Who Are Pseudo-Moralists?— A Mindset That Invites Crisis —

Pseudo-moralists condemn governments after crises yet denounce preparedness as abuse of power.
This contradiction has weakened Japan’s security and economy.
The essay warns against narratives that ignore real geopolitical threats.

2016-03-27
When we ask who pseudo-moralists are, they are the kind of people who, once an incident occurs, uniformly criticize the government for being completely unprepared, yet when the government attempts to establish a solid security system, condemn it as an abuse of power.
I have repeatedly stated that they are childish in every respect and the most pernicious.
Their foolish conduct, or rather their mental structure, becomes obvious when one looks at the present situation in which China frequently violates Japan’s territorial waters and airspace around the Senkaku Islands, revealing a kindergarten-level foolish malignancy.
Or, for those with sound minds capable of imagining a scenario in which China places the South China Sea entirely under its control and presses forward to subjugate Japan, the danger should be instantly clear.
As I have mentioned many times, these people, led by the Asahi Shimbun, have inflicted enormous economic damage on Japan, amounting to a total of 1,400 trillion yen.
I realized through China’s actions in the South China Sea that China’s intention is to force Japan into complete submission.
Media such as the Asahi Shimbun, with their unparalleled foolishness and superficial moralism, have guided Japan in a direction aligned with this Chinese intention, repeatedly insisting that Japan must not grow larger or stronger while continuing to elevate figures such as Kang Sang-jung.
In the same way as Kang Sang-jung has long promoted laughable arguments that Japan should not become large or strong but instead exist merely as a Far Eastern country mediating between China, South Korea, and the United States, these media have effectively advanced narratives acting as proxies for South Korea, and it would not be an exaggeration to say so.
Not only that, they have continued to damage Japan’s honor and credibility through numerous fabricated articles.
It was the Asahi Shimbun and the so-called cultural elites who aligned with it that elevated people resembling proxies for South Korea to party leadership and even to the office of prime minister.
They drove Japan’s world-renowned electronics manufacturers into distress, created hundreds of thousands of unemployed when related industries are included, and while allowing the man who has driven Toshiba into hardship to reap enormous profits, joined him in repeatedly claiming that NTT, another company Japan boasts to the world, was a monopoly.
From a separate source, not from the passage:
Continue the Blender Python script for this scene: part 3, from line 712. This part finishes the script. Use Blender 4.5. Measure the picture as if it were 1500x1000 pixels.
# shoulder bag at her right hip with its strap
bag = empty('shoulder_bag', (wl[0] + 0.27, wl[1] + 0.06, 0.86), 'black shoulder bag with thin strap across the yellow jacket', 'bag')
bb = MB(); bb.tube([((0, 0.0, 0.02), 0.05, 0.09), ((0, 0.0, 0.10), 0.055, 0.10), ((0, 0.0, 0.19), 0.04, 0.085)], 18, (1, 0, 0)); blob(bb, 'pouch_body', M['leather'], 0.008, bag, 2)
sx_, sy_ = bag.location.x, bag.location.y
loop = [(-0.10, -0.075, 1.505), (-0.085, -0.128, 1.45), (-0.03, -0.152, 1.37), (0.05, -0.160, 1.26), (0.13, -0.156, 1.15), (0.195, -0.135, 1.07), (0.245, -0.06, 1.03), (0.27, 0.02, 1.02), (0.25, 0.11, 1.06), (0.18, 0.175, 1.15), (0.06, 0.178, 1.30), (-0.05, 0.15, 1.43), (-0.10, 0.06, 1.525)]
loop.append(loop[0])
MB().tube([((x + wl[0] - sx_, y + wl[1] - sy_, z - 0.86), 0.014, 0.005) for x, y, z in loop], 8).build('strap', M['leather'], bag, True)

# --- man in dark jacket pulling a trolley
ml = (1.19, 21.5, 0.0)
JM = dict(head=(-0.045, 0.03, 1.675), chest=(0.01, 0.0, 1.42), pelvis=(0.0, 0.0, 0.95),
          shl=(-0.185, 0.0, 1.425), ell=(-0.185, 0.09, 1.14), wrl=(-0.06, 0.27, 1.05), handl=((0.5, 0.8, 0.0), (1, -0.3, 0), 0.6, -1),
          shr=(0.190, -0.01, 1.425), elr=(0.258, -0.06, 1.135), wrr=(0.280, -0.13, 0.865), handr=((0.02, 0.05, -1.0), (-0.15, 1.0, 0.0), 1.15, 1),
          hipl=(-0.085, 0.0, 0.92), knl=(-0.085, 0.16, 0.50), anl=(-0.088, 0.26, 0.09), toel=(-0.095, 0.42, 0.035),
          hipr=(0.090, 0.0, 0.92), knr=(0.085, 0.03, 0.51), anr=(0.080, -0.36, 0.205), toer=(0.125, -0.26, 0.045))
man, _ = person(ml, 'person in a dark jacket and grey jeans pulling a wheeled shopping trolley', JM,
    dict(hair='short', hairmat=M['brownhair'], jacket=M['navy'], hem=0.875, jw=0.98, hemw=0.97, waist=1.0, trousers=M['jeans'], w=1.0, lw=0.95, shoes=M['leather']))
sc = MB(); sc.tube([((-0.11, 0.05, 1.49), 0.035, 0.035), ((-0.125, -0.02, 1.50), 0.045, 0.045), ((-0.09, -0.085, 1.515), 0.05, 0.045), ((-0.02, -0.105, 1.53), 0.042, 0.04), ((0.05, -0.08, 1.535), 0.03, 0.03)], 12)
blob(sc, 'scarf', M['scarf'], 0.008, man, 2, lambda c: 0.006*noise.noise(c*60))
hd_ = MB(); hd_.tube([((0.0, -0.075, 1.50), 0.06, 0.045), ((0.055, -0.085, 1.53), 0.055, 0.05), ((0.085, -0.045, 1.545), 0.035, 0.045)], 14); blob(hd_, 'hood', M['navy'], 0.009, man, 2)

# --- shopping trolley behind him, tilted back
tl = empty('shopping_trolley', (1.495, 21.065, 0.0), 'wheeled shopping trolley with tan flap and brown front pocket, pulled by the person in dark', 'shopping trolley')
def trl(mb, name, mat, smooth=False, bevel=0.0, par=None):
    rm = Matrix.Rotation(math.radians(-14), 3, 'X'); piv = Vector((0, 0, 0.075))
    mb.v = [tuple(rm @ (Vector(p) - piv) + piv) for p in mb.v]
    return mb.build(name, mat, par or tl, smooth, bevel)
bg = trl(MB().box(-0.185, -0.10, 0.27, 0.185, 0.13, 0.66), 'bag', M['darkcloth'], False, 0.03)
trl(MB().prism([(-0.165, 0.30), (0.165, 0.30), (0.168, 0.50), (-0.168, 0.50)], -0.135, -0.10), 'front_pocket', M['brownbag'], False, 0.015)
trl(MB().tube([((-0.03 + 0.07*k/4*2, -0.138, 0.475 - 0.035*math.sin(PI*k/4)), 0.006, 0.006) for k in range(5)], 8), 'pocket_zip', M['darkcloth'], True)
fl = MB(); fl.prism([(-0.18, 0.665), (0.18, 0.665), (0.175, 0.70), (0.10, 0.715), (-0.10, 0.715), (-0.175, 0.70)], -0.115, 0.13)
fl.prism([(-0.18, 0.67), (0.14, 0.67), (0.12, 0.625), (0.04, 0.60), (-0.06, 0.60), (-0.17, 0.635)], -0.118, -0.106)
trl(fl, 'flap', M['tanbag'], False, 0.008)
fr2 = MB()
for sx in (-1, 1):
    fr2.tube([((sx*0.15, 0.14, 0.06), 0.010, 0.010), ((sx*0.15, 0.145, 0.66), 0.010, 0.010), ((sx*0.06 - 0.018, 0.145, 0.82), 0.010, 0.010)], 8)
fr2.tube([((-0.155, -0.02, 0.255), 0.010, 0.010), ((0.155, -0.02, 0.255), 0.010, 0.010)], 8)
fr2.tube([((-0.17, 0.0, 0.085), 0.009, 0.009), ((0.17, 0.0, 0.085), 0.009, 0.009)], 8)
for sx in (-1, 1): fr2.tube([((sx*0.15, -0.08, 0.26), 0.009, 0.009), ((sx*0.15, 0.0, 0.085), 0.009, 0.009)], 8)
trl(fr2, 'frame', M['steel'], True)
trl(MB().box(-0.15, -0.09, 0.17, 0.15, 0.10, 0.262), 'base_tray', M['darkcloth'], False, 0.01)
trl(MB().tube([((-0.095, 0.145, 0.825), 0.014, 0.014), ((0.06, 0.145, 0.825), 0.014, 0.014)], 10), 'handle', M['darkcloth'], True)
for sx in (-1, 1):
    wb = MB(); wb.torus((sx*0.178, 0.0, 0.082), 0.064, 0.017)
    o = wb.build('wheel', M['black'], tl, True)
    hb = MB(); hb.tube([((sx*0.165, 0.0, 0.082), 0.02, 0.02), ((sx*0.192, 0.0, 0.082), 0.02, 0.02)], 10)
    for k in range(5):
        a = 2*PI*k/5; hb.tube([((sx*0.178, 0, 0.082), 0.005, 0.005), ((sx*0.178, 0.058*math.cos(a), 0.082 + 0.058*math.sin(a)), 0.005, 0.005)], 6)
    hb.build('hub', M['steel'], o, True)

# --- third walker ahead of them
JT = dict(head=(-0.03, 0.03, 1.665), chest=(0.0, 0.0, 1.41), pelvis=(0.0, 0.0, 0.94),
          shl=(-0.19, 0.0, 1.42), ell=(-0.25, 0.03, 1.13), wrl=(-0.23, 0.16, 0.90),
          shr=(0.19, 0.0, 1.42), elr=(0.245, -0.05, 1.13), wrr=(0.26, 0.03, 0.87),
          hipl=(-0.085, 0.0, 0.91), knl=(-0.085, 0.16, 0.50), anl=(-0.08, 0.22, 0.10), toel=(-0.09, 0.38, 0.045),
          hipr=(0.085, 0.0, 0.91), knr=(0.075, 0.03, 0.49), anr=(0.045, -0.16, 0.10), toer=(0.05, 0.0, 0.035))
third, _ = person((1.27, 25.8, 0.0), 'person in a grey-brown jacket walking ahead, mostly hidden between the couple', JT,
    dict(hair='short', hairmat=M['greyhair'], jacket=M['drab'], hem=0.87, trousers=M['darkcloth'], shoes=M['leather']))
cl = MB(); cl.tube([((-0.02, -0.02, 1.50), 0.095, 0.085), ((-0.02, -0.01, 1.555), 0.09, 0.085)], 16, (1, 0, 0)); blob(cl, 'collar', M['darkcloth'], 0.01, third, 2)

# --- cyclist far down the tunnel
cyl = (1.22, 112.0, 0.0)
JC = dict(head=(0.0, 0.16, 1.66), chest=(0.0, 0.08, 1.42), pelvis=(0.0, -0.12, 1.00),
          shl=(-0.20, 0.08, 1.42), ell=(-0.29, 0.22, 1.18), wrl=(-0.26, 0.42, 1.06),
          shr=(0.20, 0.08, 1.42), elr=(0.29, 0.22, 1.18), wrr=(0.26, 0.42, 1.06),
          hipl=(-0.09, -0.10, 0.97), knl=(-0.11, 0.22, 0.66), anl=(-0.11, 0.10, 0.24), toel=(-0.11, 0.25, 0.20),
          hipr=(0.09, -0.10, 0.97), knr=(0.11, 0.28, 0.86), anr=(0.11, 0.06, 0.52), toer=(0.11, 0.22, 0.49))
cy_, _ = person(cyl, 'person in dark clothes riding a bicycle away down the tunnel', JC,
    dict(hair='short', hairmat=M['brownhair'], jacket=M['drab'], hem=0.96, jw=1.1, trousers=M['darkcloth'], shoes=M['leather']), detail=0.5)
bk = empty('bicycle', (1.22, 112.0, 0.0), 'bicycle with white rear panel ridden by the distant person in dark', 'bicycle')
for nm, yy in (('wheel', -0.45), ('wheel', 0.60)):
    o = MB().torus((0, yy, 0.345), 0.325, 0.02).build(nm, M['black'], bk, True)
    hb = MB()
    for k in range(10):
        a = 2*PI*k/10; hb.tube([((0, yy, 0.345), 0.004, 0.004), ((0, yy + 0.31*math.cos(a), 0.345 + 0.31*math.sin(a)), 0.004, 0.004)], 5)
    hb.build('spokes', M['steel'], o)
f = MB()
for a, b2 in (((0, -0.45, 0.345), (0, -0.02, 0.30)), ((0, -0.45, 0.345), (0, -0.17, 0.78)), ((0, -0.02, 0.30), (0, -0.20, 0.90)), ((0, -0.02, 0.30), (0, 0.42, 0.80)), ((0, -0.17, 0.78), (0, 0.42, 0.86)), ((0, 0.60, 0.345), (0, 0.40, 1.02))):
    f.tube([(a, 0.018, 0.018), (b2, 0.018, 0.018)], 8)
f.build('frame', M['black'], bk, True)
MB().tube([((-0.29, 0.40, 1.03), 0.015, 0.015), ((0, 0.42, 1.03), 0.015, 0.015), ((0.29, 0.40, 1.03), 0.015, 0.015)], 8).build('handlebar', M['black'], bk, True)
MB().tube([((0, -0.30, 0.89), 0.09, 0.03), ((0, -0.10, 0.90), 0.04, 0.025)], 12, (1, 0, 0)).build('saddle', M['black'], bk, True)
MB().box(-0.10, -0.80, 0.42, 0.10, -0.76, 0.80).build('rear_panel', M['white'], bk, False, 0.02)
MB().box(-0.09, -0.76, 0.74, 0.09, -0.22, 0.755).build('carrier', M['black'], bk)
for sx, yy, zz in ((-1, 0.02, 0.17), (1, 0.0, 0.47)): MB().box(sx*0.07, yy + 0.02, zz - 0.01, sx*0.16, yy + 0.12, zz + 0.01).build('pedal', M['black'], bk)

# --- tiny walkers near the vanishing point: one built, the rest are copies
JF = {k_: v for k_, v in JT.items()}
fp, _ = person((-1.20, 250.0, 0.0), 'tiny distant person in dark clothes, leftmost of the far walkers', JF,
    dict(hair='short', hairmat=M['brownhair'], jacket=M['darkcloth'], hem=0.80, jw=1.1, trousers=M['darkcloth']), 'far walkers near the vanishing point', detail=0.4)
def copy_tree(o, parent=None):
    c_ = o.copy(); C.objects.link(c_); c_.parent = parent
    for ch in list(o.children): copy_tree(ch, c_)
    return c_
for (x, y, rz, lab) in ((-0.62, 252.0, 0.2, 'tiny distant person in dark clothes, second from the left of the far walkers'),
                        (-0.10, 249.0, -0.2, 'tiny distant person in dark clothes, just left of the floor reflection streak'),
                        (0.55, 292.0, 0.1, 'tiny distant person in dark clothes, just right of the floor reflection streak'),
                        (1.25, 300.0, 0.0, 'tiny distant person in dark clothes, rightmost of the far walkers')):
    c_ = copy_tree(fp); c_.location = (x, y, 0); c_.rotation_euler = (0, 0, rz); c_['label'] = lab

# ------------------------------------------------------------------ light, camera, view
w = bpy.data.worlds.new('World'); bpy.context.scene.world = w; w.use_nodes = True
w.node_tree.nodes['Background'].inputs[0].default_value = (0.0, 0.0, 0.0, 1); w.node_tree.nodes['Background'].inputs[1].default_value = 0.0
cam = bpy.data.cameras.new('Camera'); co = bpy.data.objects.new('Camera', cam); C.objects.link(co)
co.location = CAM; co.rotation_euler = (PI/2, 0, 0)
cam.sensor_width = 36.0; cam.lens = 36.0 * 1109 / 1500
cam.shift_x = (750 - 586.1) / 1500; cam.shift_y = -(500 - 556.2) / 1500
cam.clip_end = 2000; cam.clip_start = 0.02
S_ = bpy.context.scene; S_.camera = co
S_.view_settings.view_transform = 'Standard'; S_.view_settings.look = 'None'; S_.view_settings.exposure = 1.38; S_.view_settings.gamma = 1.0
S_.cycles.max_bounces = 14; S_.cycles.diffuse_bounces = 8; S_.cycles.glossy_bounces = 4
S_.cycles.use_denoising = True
Japanese readers who subscribed to the Asahi Shimbun were made to think exactly as its editorials instructed.
I was one of them, and in this respect as well I feel deep regret.
Nevertheless, it is only natural to feel anger toward the Asahi Shimbun.
For it was media such as the Asahi Shimbun that continued to advance arguments that impoverished Japan’s representative electronics manufacturers—and thus the Japanese people—while swiftly turning merely greedy individuals into some of the wealthiest people in Japan.
The Japanese state and its people may already be beginning to realize that the rhetoric of “liberalization” and other claims promoted by these people are extremely foolish and dangerous utterances produced by minds inferior even to those of kindergarten children.